Mother Emanuel’s pastor in Charleston reassigned
Religion News Service | 7/1/2016, 11:51 p.m.
After an unusually short time on the job, church officials have reassigned the pastor of the Charleston, S.C., church where a gunman killed nine people during Bible study a year ago.
The Rev. Betty Deas Clark took the pulpit of the historic Emanuel African Methodist Episcopal Church, better known as Mother Emanuel, in January, seven months after the June 17 massacre.
The nine victims included the church’s pastor, the Rev. Clementa Pinckney, who also was a South Carolina state senator.
Rev. Clark has declined to provide any details about the reason for her reassignment.
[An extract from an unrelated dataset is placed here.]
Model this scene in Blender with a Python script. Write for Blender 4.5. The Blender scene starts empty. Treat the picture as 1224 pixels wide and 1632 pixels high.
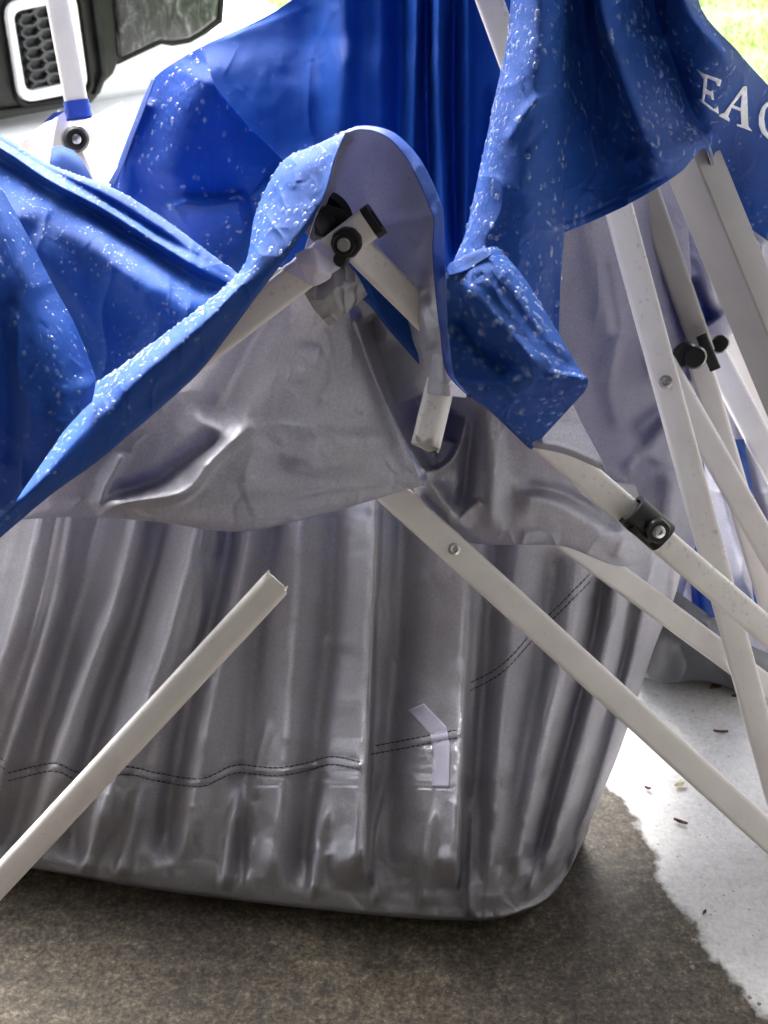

The move, on June 21, comes during 12 days of events organized by Mother Emanuel, with help from the city of Charleston, surrounding the June 17 massacre. She will pastor Bethel AME church in Georgetown, S.C., and Bethel’s pastor, the Rev. Eric Manning, is expected to come to Emanuel, The Post and Courier newspaper reported.
Typically, AME pastors spend several years with a church before a reassignment. In the time between Rev. Pinckney’s death and Rev. Clark’s appointment to Mother Emanuel, the Rev. Norvel Goff, who is the presiding elder of the AME district that includes Emanuel, served as pastor.
Rev. Goff, some familiar with the church said, struggled to balance the needs of parishioners with the demands of a church thrust into the international spotlight.
Rev. Clark also seemed to have difficulty steering the church back toward normalcy.
Charleston and Mother Emanuel spent 12 days this month mourning and remembering the victims of last year’s killing spree with vigils, community suppers and other commemorations.
Authorities said Dylann Roof, a 22-year-old white man with a history of racist views, sat through Bible study and pulled a gun at the end of the hour, killing most of the 12 people who had gathered that evening.
His federal trial is scheduled to begin in November. Prosecutors are seeking the death penalty.